Chris Penty uses an essay-like form to similar effect as his short Canal deals with both mental health and the country’s dying industries as he traces his old commute along the mostly derelict Grand Union Canal in London. His sullen voice relates images of litter and abandoned buildings on his route to incidents in his life and the feelings of depression and anxiety that afflicted his life at the time, favouring mood over narrative in its bid to evoke empathy.
In her short Disconnected, Alice Aedy follows a similar bricolage-style strategy in her efforts to portray today’s social media landscape as a ‘sci-fi dystopia’. Phoneline confessions from isolated and confused young people are intercut with dramatised depictions of their words drenched in moody neon light and deep black – the effect is again more of a unified whole than a collection of separate anecdotes, which Aedy chooses not to attribute to specific individuals.
Anxiety for the present ripples forward into curiosity about the future in the festival’s final premiere – Myles Painter’s Sunrise with Sea Monsters, which intermingles 16mm-shot images of the director’s hard drive in landscapes across Britain with fragments of interviews with philosophers, scientists and technologists whose preoccupations centre around the preservation of human memory given the inherent fragility of our tendency to keep digital rather than physical records.

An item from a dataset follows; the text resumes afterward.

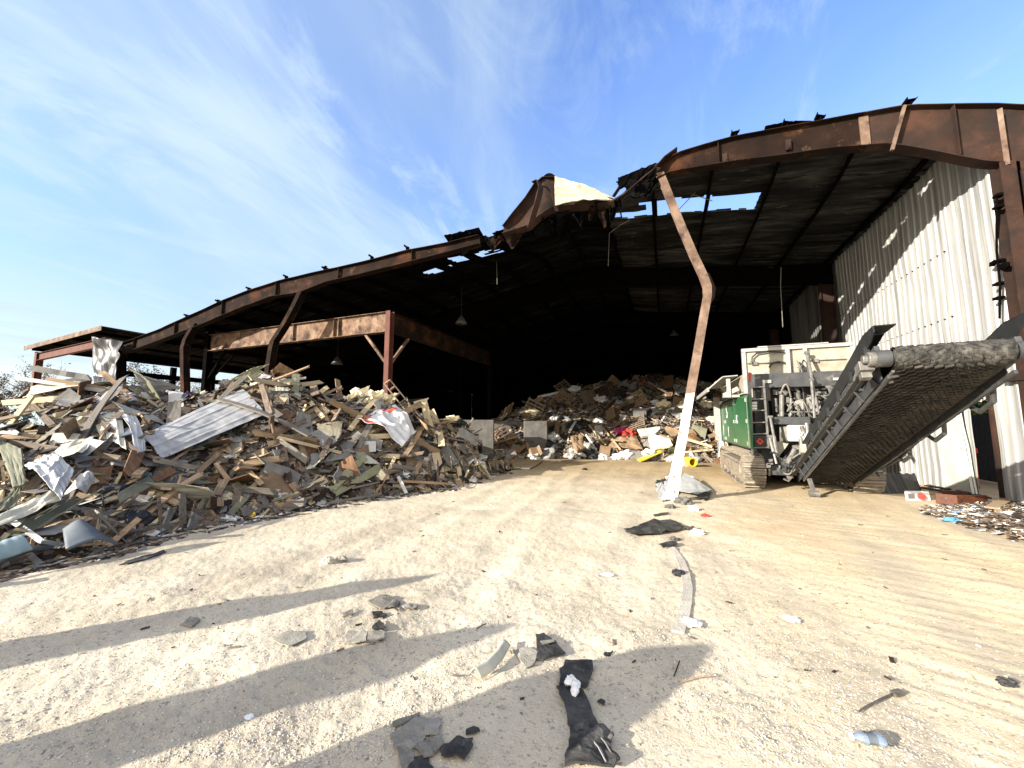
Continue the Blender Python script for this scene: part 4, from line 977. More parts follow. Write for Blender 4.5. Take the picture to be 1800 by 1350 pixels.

Sunrise is perhaps the most obtuse of the crop and is likely to frustrate in its seeming directionlessness, and its choice of aesthetics over coherence, but Painter’s work is still of a piece with the efforts of these other British newcomers at Doc/Fest 2019. Confronted with the weight of conveying very imminent and potentially complicated ideas, he choses to repackage them in artistry, emphasising film form.
These are encouraging signs. The country’s nonfiction filmmakers have answered the broader public confusion with ingenuity, subtly reengineering the documentary and hopefully continuing to push us forward with clarity and knowledge.